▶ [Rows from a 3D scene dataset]
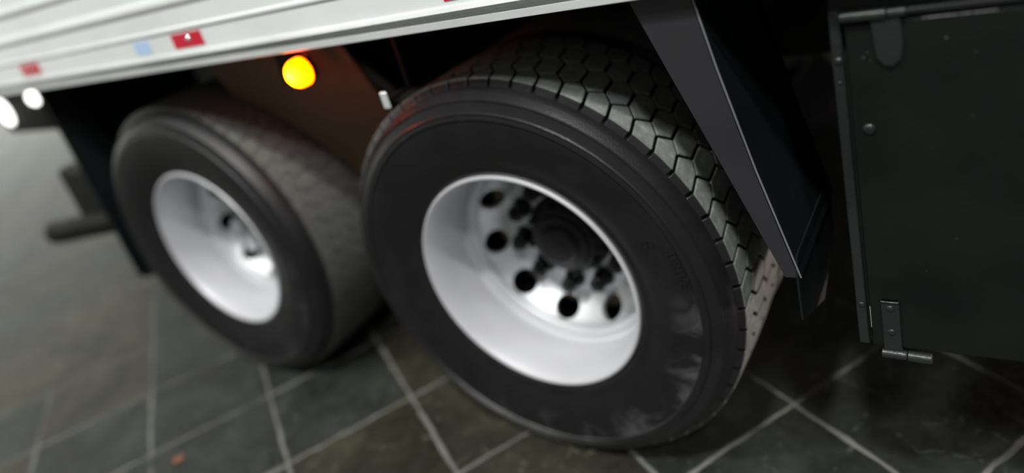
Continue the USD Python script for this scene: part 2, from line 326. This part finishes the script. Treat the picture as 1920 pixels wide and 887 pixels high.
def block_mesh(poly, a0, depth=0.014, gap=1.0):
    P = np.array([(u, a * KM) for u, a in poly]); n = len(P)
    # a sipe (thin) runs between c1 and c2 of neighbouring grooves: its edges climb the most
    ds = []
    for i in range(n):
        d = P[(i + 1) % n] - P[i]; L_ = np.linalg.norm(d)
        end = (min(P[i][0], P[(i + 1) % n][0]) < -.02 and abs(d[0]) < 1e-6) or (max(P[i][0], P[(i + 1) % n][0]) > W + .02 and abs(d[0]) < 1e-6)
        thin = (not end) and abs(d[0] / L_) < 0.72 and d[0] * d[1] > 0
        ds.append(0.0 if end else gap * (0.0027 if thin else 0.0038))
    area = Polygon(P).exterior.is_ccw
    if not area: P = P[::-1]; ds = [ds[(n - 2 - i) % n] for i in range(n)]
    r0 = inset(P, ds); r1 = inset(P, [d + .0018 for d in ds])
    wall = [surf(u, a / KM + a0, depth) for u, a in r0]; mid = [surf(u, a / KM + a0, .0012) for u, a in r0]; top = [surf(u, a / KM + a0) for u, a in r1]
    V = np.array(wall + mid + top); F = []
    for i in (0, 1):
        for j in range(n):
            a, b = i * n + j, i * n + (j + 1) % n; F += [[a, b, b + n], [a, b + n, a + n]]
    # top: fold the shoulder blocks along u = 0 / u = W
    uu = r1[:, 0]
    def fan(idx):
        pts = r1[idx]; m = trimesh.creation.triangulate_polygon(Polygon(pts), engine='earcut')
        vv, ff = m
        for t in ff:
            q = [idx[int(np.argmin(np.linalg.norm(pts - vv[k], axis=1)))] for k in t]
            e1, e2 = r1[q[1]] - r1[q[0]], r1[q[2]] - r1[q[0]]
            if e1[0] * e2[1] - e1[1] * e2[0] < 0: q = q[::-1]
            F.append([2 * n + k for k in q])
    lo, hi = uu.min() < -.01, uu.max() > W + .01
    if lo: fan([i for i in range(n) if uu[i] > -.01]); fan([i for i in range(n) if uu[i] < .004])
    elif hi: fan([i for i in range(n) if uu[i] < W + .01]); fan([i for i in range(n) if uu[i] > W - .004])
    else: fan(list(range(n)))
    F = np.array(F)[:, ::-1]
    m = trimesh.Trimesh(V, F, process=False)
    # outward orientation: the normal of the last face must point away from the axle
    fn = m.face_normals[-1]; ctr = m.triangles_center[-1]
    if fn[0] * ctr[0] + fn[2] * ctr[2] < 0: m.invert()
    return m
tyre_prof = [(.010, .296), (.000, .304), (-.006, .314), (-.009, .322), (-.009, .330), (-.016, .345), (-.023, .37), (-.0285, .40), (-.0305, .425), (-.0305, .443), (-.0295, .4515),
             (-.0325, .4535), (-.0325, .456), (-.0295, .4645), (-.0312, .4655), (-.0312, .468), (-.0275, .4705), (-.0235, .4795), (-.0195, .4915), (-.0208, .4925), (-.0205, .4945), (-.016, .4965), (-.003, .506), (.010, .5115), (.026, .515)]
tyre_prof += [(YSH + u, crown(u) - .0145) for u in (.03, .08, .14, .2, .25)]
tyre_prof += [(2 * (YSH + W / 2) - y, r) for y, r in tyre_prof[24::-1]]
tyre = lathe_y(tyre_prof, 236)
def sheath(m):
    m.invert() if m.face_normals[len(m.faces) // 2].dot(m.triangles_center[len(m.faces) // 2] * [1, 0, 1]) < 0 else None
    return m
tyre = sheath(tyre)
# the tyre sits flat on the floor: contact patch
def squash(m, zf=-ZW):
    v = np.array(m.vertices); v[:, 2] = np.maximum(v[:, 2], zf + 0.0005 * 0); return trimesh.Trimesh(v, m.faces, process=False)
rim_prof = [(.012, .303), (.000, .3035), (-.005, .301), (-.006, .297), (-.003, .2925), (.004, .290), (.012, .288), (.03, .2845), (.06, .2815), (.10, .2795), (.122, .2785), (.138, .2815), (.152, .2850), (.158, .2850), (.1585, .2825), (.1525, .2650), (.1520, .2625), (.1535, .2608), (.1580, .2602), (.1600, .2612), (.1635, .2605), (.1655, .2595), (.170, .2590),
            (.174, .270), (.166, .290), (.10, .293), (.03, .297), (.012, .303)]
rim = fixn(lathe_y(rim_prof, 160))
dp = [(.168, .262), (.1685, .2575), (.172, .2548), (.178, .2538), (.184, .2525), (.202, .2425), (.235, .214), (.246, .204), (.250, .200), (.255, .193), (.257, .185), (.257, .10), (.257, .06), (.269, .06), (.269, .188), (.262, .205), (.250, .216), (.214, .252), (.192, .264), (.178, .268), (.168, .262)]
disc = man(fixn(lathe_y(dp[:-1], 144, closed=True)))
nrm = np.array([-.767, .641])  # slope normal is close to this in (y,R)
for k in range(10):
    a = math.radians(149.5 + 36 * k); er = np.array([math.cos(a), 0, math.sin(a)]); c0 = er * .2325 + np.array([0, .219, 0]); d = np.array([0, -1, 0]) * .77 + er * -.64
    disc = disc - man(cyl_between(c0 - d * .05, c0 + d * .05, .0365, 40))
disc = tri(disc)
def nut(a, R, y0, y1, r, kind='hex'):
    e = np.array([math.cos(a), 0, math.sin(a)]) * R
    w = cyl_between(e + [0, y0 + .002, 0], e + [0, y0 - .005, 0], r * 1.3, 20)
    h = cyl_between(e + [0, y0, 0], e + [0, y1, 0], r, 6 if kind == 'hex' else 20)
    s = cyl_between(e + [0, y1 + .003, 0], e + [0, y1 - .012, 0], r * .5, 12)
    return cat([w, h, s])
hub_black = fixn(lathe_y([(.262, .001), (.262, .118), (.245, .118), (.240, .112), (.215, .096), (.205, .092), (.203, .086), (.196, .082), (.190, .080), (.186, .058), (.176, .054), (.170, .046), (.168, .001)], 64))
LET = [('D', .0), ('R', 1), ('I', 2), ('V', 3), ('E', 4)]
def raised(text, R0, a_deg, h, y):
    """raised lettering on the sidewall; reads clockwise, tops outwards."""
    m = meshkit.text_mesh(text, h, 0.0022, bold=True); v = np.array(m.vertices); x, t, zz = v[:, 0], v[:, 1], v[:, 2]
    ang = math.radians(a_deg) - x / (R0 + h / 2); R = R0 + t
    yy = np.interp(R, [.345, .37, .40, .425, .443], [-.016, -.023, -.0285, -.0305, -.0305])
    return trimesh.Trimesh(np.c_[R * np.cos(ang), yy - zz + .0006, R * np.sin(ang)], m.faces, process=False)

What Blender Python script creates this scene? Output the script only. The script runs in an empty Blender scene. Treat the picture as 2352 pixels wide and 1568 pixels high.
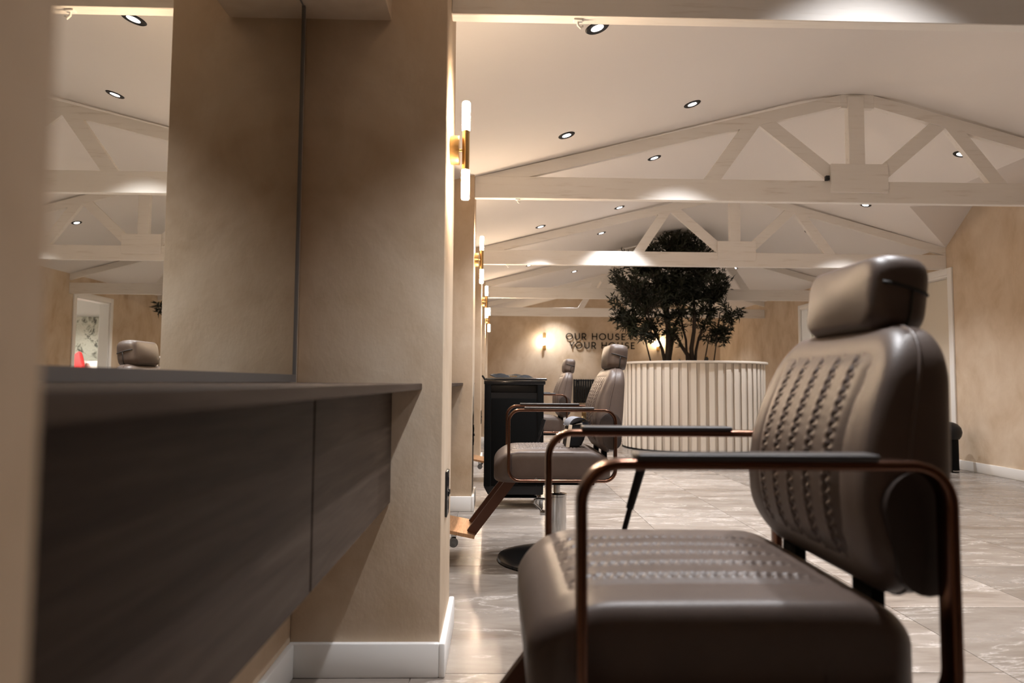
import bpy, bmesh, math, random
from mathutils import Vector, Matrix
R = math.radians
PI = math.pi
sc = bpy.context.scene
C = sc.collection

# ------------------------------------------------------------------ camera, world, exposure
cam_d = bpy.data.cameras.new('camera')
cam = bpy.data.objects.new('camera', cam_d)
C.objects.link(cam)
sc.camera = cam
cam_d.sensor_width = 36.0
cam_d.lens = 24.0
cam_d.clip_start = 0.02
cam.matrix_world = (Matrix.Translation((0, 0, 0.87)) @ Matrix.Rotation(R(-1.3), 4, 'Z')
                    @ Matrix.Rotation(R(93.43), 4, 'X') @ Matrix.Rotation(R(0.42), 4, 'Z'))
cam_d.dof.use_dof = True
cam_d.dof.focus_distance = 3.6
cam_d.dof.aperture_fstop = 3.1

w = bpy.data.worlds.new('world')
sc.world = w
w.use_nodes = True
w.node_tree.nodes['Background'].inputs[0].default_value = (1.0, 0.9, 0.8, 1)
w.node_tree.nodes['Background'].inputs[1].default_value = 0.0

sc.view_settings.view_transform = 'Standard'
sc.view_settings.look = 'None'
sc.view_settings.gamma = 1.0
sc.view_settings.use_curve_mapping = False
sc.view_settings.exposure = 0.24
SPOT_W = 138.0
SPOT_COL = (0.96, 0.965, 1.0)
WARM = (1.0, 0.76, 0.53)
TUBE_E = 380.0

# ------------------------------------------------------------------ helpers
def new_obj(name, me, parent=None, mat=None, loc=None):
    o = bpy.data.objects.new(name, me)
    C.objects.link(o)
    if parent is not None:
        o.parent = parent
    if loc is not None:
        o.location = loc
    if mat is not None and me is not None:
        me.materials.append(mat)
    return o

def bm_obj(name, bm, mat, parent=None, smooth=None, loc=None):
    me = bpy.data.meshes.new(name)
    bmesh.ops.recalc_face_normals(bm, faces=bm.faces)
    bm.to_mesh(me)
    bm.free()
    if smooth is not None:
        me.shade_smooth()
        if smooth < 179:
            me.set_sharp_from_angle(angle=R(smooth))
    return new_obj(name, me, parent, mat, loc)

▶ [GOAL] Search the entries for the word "picture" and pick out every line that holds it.

▶ [SOLUTION BELOW]
Continue the USD Python script for this scene: part 2, from line 326. This part finishes the script. Treat the picture as 1920 pixels wide and 887 pixels high.
What Blender Python script creates this scene? Output the script only. The script runs in an empty Blender scene. Treat the picture as 2352 pixels wide and 1568 pixels high.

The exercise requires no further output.